Egypt Independent

Egyptian convoy activists stage sit-in at border crossing



Hundreds of Egyptian activists staged an overnight sit in on the Rafah border crossing awaiting entry into Gaza, in an attempt to break the siege.



The convoy consists of around 350 Egyptian activists, including members of the Muslim Brotherhood, Kefaya, as well as a number of leftist groups. 

Besides expressing solidarity with the besieged people of Gaza, activists also carried food items for them. The Egyptian group arrived in a number of busses and micro-bussess from Cairo in the morning of 11 June, the last of which arrived to the Rafah border crossing by 5 pm.  This left little time for the group to negotiate with both the Egyptian and Hamas authorities to be granted entry, since the border closed at 7 pm; hence, the delay in the group’s entry. The Egyptian security told activists on board that the border authorities were not free to process their crossing. 

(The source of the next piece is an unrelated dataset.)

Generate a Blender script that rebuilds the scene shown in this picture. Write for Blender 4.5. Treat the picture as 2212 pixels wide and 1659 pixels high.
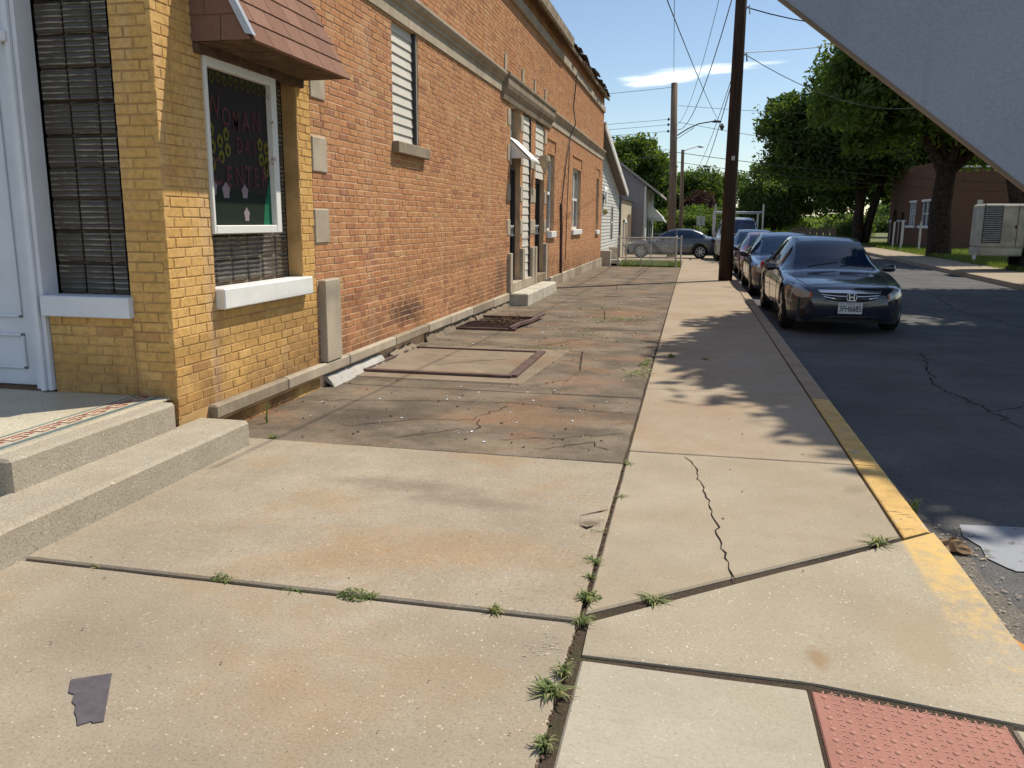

According to Zeinab Abul-Magd, a professor of history who is taking part in the convoy, they are awaiting to be granted entry into Gaza by 11 am on 12 June. Abul-Magd, alongside a group of women activists, spent the night in a mosque in Rafah. She said that they decided to spend the night in the mosque fearing that if they go to a hotel in the nearby city of el-Arish, the Egyptian security, who are heavily present in the area at the moment won’t let them pass through in the morning.

The organizers decided to stage the sit in, Abul-Magd added, in order to pressure the Egyptian security to let everyone into Gaza by the morning. The Egyptian border authorities have announced that only those holding valid passports are to be allowed into Gaza–an issue that angered the organizers, since many of the participants only hold their Egyptian national identification cards. The organizers saw this demand for a passport as an obstruction by the Egyptian authorities.

The convoy’s efforts to break the Gaza siege comes as a test to the recent presidential decree that announced the opening of the Egyptian borders with Gaza in the aftermath of the recent Israeli attacks on the Flotilla.  “If they do grant those holding valid passports entry in the morning, then this would be a success story and the delay would be a mere logistical issue,” added Abul-Magd.